La société civile a prouvé qu’elle n’a pas à attendre que des partis politiques pensent pour elle

3 questions à : Gilbert Naccache, écrivain, ancien militant et animateur politique

Il y a eu un grand nombre de listes indépendantes qui se présentent aux élections de la Constituante: comment appréciez-vous cette tendance?

Au sujet de la prolifération de listes indépendantes: tout d’abord, je ne peux que me réjouir de l’envie de participation à la vie politique de toutes ces citoyennes et tous ces citoyens qui ne se retrouvent pas dans les partis politiques. En d’autres temps ou en d’autres lieux, cela se traduirait par une désaffection totale. En fait, ce phénomène va de pair avec le caractère particulier de notre révolution, où les partis politiques n’ont pas joué un rôle de direction des citoyens révoltés qui ont inventé tout seuls slogans, revendications et méthodes de combat. Je trouve que cela augure bien d’un avenir où la société civile ne remettra plus son sort aux mains de personne, ou alors avec de solides garanties que les responsables seront à son service, et à ceux du pays.

Vous vous présentez vous-même sur une liste indépendante, n’est-ce pas?

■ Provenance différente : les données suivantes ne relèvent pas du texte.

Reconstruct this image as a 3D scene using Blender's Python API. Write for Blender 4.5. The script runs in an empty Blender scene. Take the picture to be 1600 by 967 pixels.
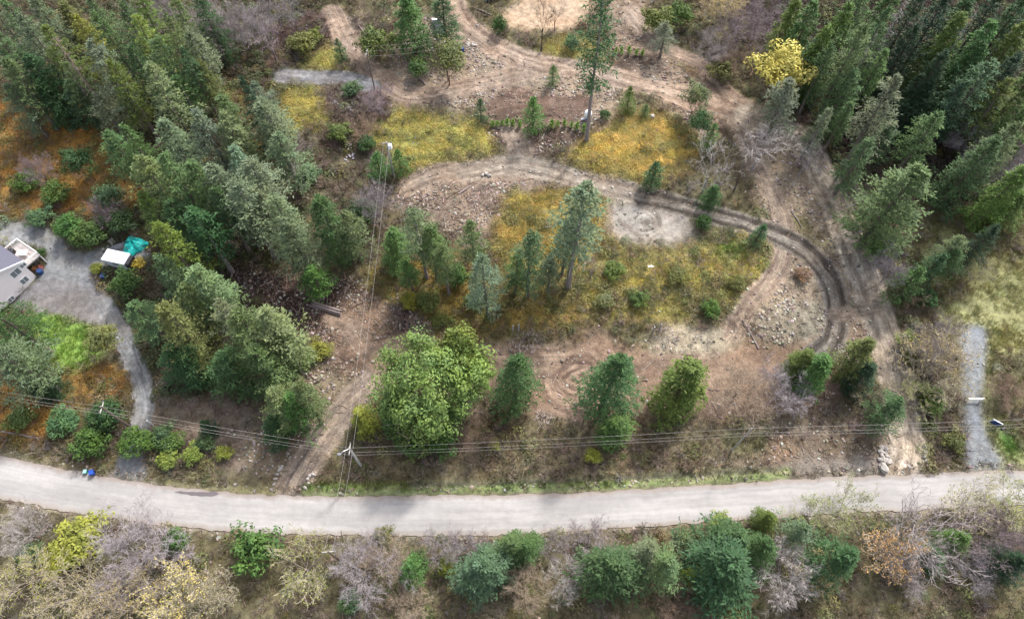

Qu’est-ce qui a motivé votre décision? 

En fait, je ne me présente pas du tout aux élections: je préfère laisser la place aux jeunes, que je ne me sens aucun droit de diriger directement ou indirectement. Mon rôle me paraît plutôt de transmettre aux nouvelles générations les fruits de mon expérience, donc d’apporter des témoignages sur des périodes qu’elles n’ont pas connues, mais qui ont déterminé le présent et ont encore des effets sur lui. Cela n’exclut évidemment pas d’intervenir comme citoyen et de soutenir les candidats des listes indépendantes qui adoptent le projet de Constitution Doustourna qu’avec 350 citoyens de toutes les régions du pays, nous avons élaboré en juillet dernier à Mahdia : cette partie de la société civile a ainsi prouvé qu’elle n’a pas à attendre que des partis politiques ou des experts pensent pour elle. De même, elle doit participer à l’Assemblée nationale constituante pour essayer de peser sur le texte, et surtout pour tenir le peuple informé de ce qui s’y passe. Dans cette optique, elle essaiera d’obtenir que toutes les délibérations de la Constituante soient retransmises en direct sur une chaîne de télévision spécialement destinée aux travaux du Parlement.

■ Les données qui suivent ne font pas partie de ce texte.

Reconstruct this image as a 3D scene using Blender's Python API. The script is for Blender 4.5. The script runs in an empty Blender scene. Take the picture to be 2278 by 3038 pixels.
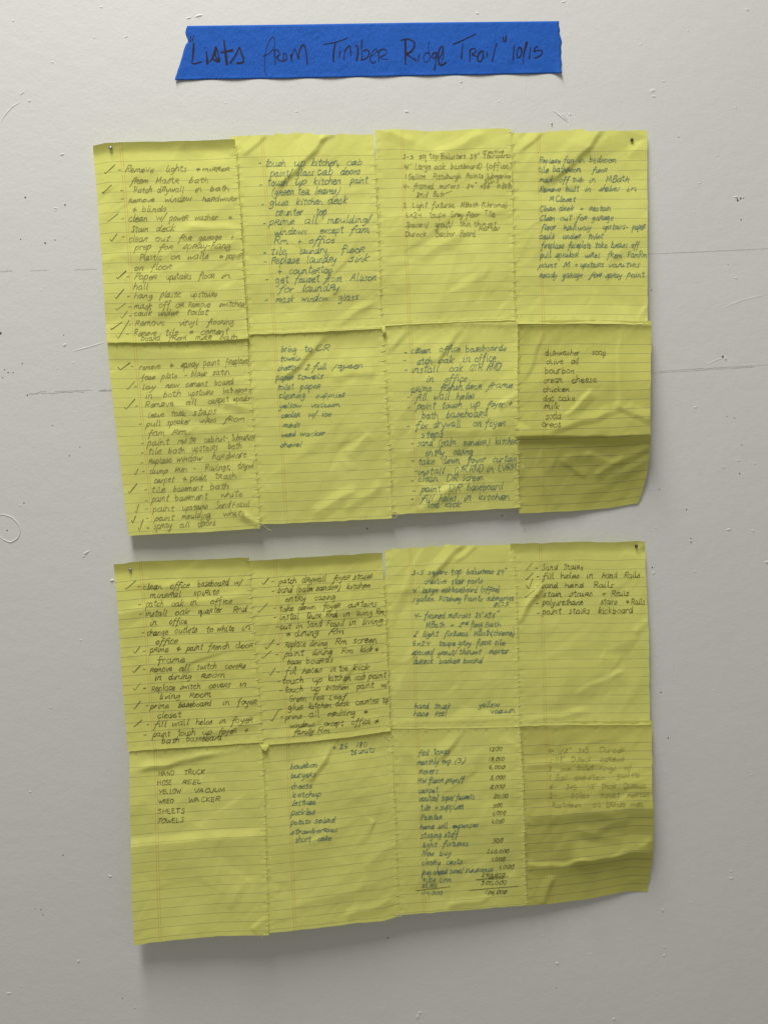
import bpy, math, random
import numpy as np
random.seed(7)
rng = np.random.default_rng(11)
S = bpy.context.scene

# ------------------------------------------------------------------ camera
# pose solved from the photograph; the wall is the plane y = 0, the room is y < 0, metres
FPX, CX, CY = 2626.0, 1139.0, 1519.0
def rot3(rx, ry, rz):
    c, s = np.cos, np.sin
    X = np.array([[1, 0, 0], [0, c(rx), -s(rx)], [0, s(rx), c(rx)]])
    Y = np.array([[c(ry), 0, s(ry)], [0, 1, 0], [-s(ry), 0, c(ry)]])
    Z = np.array([[c(rz), -s(rz), 0], [s(rz), c(rz), 0], [0, 0, 1]])
    return X @ Y @ Z
M = rot3(0.0720, -0.0787, -0.0445) @ np.array([[1, 0, 0], [0, 0, -1], [0, 1, 0]], float)
CAM = np.array([-0.066, -0.8582, 1.566])
def P(px, py, d=0.0):
    """point of the place seen at photo pixel (px, py) that stands d metres off the wall"""
    px, py, d = np.broadcast_arrays(np.asarray(px, float), np.asarray(py, float), np.asarray(d, float))
    r = np.stack([(px - CX) / FPX, (py - CY) / FPX, np.ones_like(px)], -1) @ M
    t = (-d - CAM[1]) / r[..., 1]
    return CAM + r * t[..., None]

import mathutils
cd = bpy.data.cameras.new('camera'); cam = bpy.data.objects.new('camera', cd)
S.collection.objects.link(cam)
mw = mathutils.Matrix([list(M[0]), list(-M[1]), list(-M[2])]).transposed().to_4x4()
mw.translation = CAM
cam.matrix_world = mw
cd.sensor_fit = 'HORIZONTAL'; cd.sensor_width = 36; cd.lens = FPX / 2278 * 36
cd.clip_start = 0.01; cd.clip_end = 50
S.camera = cam

# ------------------------------------------------------------------ light and exposure
w = bpy.data.worlds.new('World'); S.world = w; w.use_nodes = True
bg = w.node_tree.nodes['Background']
bg.inputs[0].default_value = (1.0, 0.95, 0.87, 1); bg.inputs[1].default_value = 0.265
S.view_settings.view_transform = 'Standard'; S.view_settings.look = 'None'
S.view_settings.exposure = 0; S.view_settings.gamma = 1
def area(name, loc, target, sx, sy, power, col):
    l = bpy.data.lights.new(name, 'AREA'); l.shape = 'RECTANGLE'; l.size = sx; l.size_y = sy
    l.energy = power; l.color = col
    o = bpy.data.objects.new(name, l); S.collection.objects.link(o); o.location = loc
    o.rotation_euler = (mathutils.Vector(target) - mathutils.Vector(loc)).to_track_quat('-Z', 'Y').to_euler()
    return o
area('ceiling_lamp', (-0.28, -0.95, 3.15), (0, -0.95, 0), 1.2, 0.30, 40.3, (1.0, 0.985, 0.93))

# ------------------------------------------------------------------ helpers
def link(name, me, mat=None, parent=None, **props):
    o = bpy.data.objects.new(name, me); S.collection.objects.link(o)
    if mat and me is not None and not me.materials: me.materials.append(mat)
    if parent: o.parent = parent
    for k, v in props.items(): o[k] = v
    return o
def mesh(name, verts, faces, uv=None, smooth=True):
    me = bpy.data.meshes.new(name)
    me.from_pydata([tuple(map(float, v)) for v in verts], [], [tuple(f) for f in faces])
    if uv is not None:
        l = me.uv_layers.new(name='ruling')
        idx = np.zeros(len(me.loops), dtype=np.int32); me.loops.foreach_get('vertex_index', idx)
        l.data.foreach_set('uv', np.asarray(uv, dtype=np.float32)[idx].ravel())
    if smooth: me.polygons.foreach_set('use_smooth', [True] * len(me.polygons))
    me.update(); return me

def nodes(name):
    m = bpy.data.materials.new(name); m.use_nodes = True
    nt = m.node_tree; b = nt.nodes['Principled BSDF']
    b.inputs['Specular IOR Level'].default_value = 0.25
    return m, nt, b
def N(nt, t, **kw):
    n = nt.nodes.new(t)
    for k, v in kw.items():
        if k.startswith('i_'):
            key = k[2:]
            n.inputs[int(key) if key.isdigit() else key].default_value = v
        else: setattr(n, k, v)
    return n
def math_(nt, op, a, b=None, c=None):
    n = nt.nodes.new('ShaderNodeMath'); n.operation = op
    for i, x in enumerate((a, b, c)):
        if x is None: continue
        if isinstance(x, (int, float)): n.inputs[i].default_value = x
        else: nt.links.new(x, n.inputs[i])
    return n.outputs[0]
def mixc(nt, fac, a, b):
    n = nt.nodes.new('ShaderNodeMix'); n.data_type = 'RGBA'
    for s, x in ((n.inputs[0], fac), (n.inputs[6], a), (n.inputs[7], b)):
        if isinstance(x, (int, float, tuple)): s.default_value = x
        else: nt.links.new(x, s)
    return n.outputs[2]
def noise(nt, scale, detail=3, rough=.5, vec=None):
    n = N(nt, 'ShaderNodeTexNoise'); n.inputs['Scale'].default_value = scale
    n.inputs['Detail'].default_value = detail; n.inputs['Roughness'].default_value = rough
    if vec is not None: nt.links.new(vec, n.inputs['Vector'])
    return n.outputs['Fac']
def geo(nt):
    return N(nt, 'ShaderNodeNewGeometry').outputs['Position']
def bump(nt, b, h, strength, dist):
    n = N(nt, 'ShaderNodeBump'); n.inputs['Strength'].default_value = strength
    n.inputs['Distance'].default_value = dist; nt.links.new(h, n.inputs['Height'])
    nt.links.new(n.outputs[0], b.inputs['Normal']); return n

# wall paint: rolled white gloss-less paint with an orange-peel skin
m_wall, nt, b = nodes('rolled_white_paint'); p = geo(nt)
peel = noise(nt, 320, 3, .6, p); mid = noise(nt, 70, 3, .6, p); big = noise(nt, 14, 3, .55, p); tone = noise(nt, 5, 4, .6, p)
h = math_(nt, 'ADD', math_(nt, 'MULTIPLY', peel, .42), math_(nt, 'ADD', math_(nt, 'MULTIPLY', mid, .9), math_(nt, 'MULTIPLY', big, 1.6)))
bump(nt, b, h, .26, .0014)
c = mixc(nt, tone, (.645, .652, .635, 1), (.685, .690, .675, 1))
nt.links.new(c, b.inputs['Base Color']); b.inputs['Roughness'].default_value = .62
m_chip, nt, b = nodes('paint_lump'); b.inputs['Base Color'].default_value = (.83, .83, .81, 1); b.inputs['Roughness'].default_value = .5
m_hole, nt, b = nodes('hole_shadow_plaster'); b.inputs['Base Color'].default_value = (.10, .09, .08, 1); b.inputs['Roughness'].default_value = .9
m_graph, nt, b = nodes('graphite_on_wall'); p = geo(nt)
g = noise(nt, 600, 2, .6, p)
gl = N(nt, 'ShaderNodeValToRGB'); gl.color_ramp.elements[0].position = .36; gl.color_ramp.elements[1].position = .62
nt.links.new(g, gl.inputs[0])
nt.links.new(mixc(nt, gl.outputs[0], (.33, .325, .32, 1), (.56, .56, .545, 1)), b.inputs['Base Color']); b.inputs['Roughness'].default_value = .8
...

Malgré l’adoption du principe de la parité au niveau des listes, les femmes sont peu présentes en tête de liste : quelle lecture faites-vous de cette évolution des choses?

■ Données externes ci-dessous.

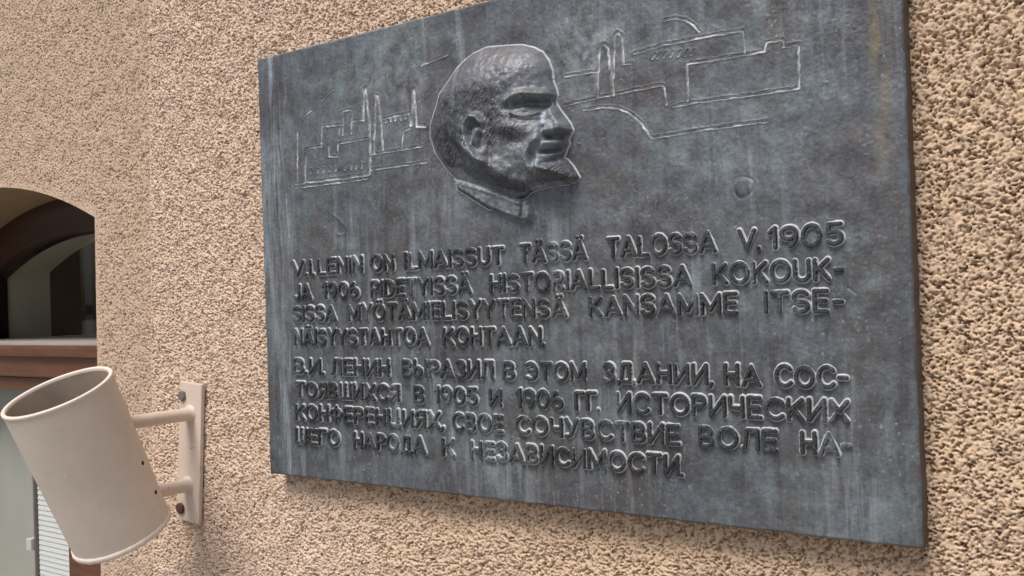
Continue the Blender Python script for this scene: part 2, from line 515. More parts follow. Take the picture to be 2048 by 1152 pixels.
# plain remainder of the bay, outside the picture
def pquad(x0, x1, z0, z1, y=BAY + 0.0008):
    push(np.array([(x0, y, z0 + Z0), (x1, y, z0 + Z0), (x1, y, z1 + Z0), (x0, y, z1 + Z0)]), np.array([[0, 1, 2, 3]]))
LX = XC - HALF - 1.3
Xl, Zl, Hl = wall_patch(LX, XC - HALF, HZ0, HZ1, BAY, 60, 0.0125, 0.0015, 0.0030)
push(np.stack([Xl.ravel(), (BAY - Hl * sstep(0, .03, XC - HALF - Xl)).ravel(), (Zl + Z0).ravel()], 1), grid_faces(Xl.shape[1], Xl.shape[0]))
pquad(-6.0, LX, BOTZ, TOPZ); pquad(LX, XC - HALF, BOTZ, HZ0); pquad(LX, XC - HALF, HZ1, TOPZ); pquad(XC - HALF, fx1, HZ1, TOPZ); pquad(XC + HALF, fx1, BOTZ, HZ0); pquad(XC - HALF, XC + HALF, BOTZ, ZB)
np_mesh("bay_wall", np.vstack(parts_V), np.vstack(parts_F), STUCCO_FINE, True, None, building)


# reveal: jambs, soffit; then frame and inner reveal, all following the arch
def arch_profile(inset, zlow, n=48, side=None):
    """points of the opening outline from lower left up over the arch to lower right, shrunk by inset"""
    sd = inset if side is None else side
    xs = np.linspace(XC - HALF + sd, XC + HALF - sd, n)
    r = AR - inset
    pts = [(xs[0], zlow)] + [(x, AZ + math.sqrt(r * r - (x - XC) ** 2)) for x in xs] + [(xs[-1], zlow)]
    return pts


def tunnel(name, prof, y0, y1, mat, parent):
    n = len(prof)
    V = [(x, y0, z + Z0) for x, z in prof] + [(x, y1, z + Z0) for x, z in prof]
    F = [(i, i + 1, n + i + 1, n + i) for i in range(n - 1)]
    return np_mesh(name, np.array(V), np.array(F), mat, False, None, parent)


def arch_ring(name, inset0, inset1, zlow, y0, y1, mat, parent, s0=None, s1=None):
    """solid arched frame between two insets"""
    a = arch_profile(inset0, zlow, side=s0); b = arch_profile(inset1, zlow, side=s1); n = len(a)
    V = [(x, y0, z + Z0) for x, z in a] + [(x, y0, z + Z0) for x, z in b] + [(x, y1, z + Z0) for x, z in a] + [(x, y1, z + Z0) for x, z in b]
    F = []
    for i in range(n - 1):
        F += [(i, n + i, n + i + 1, i + 1), (n + i, 3 * n + i, 3 * n + i + 1, n + i + 1), (2 * n + i, 2 * n + i + 1, 3 * n + i + 1, 3 * n + i)]
    return np_mesh(name, np.array(V), np.array(F), mat, False, None, parent)


jp = arch_profile(0.0, ZB)
jp[-1] = (float(jamb_x(np.array(ZB))), ZB)
jp[-2] = (XR, SPR)
tunnel("window_reveal", jp, BAY - 0.0005, 0.46, SOFFIT, building)
m = MB(); m.box(XC - HALF - 0.05, XC + HALF + 0.05, BAY - 0.05, 0.46, Z0 + ZB - 0.06, Z0 + ZB, 0.004)
m.build("window_sill", CREAM, building)

window = empty("window", (XC, 0.46, Z0 + ZB)); window.parent = building
window.location = Vector((XC, 0.46, Z0 + ZB)) - Vector(building.location)
arch_ring("frame", 0.002, 0.128, ZB, 0.440, 0.530, WOOD_DARK, window, 0.002, 0.022)
tunnel("inner_reveal", arch_profile(0.100, ZB, side=0.012), 0.530, 0.710, CREAM, window)
# inner sash and the dim room behind it
m = MB(); m.box(XC - 0.43, XC - 0.347, 0.735, 0.765, Z0 - 0.185, Z0 + 0.215); m.build("sash_stile", SASH, window)
m = MB(); m.box(XC - 0.346, XC - 0.24, 0.716, 0.765, Z0 - 0.185, Z0 + 0.215); m.build("sash_bar", WOOD_DARK, window)
m = MB()
m.box(XC - 1.2, XC + 1.2, 1.30, 1.32, Z0 - 1.6, Z0 + 1.2)
m.add([(XC - 1.2, .72, Z0 - 1.6), (XC - 1.2, 1.3, Z0 - 1.6), (XC - 1.2, 1.3, Z0 + 1.2), (XC - 1.2, .72, Z0 + 1.2)], [(0, 1, 2, 3)])
m.add([(XC + 1.2, .72, Z0 - 1.6), (XC + 1.2, 1.3, Z0 - 1.6), (XC + 1.2, 1.3, Z0 + 1.2), (XC + 1.2, .72, Z0 + 1.2)], [(0, 1, 2, 3)])
m.add([(XC - 1.2, .72, Z0 + 1.2), (XC - 1.2, 1.3, Z0 + 1.2), (XC + 1.2, 1.3, Z0 + 1.2), (XC + 1.2, .72, Z0 + 1.2)], [(0, 1, 2, 3)])
m.build("room_lining", ROOM, window)
m = MB(); m.lathe((XC - 0.385, 0.734, Z0 - 0.080), (0, -1, 0), [(0.0, 0.0), (0.018, 0.0), (0.022, 0.02), (0.016, 0.035), (0, 0.04)], 20)
m.build("handle", DARK_HOLE, window, True, 40)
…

L’adoption du principe de parité dans les listes électorales a été tout à fait formelle, en plus du fait que cela a été avancé pour faire adopter, en particulier avec l’appui des femmes de la Haute Instance, un mode de scrutin largement favorable aux partis politiques. Le problème n’est pas que des femmes figurent (au sens propre et figuré) dans des listes de candidats dont seules les têtes de liste ont des chances d’être élues. Il faudrait, pour que cela soit sérieux, que les femmes têtes des listes, non seulement soient en nombre égal à celui des hommes, mais qu’elles soient présentes dans les circonscriptions où leurs listes ont le plus de chance de succès. La situation actuelle était prévisible, et notre association, Le manifeste du 20 Mars, l’avait prévue dès l’adoption du mode de scrutin de liste. Si on voulait réellement aller vers la parité, il fallait avoir un scrutin uninominal avec un système de quota: tous les pays où la situation des «minorités», au sens des personnes discriminées, a évolué sont passés par une politique de quota. Mais désire-t-on vraiment avoir autant de femmes que d’hommes à l’Assemblée constituante ? Il est permis d’en douter. Cela prouve peut-être que les Tunisiens politisés ne peuvent pas encore admettre que la liberté récemment acquise puisse ne pas leur profiter en premier.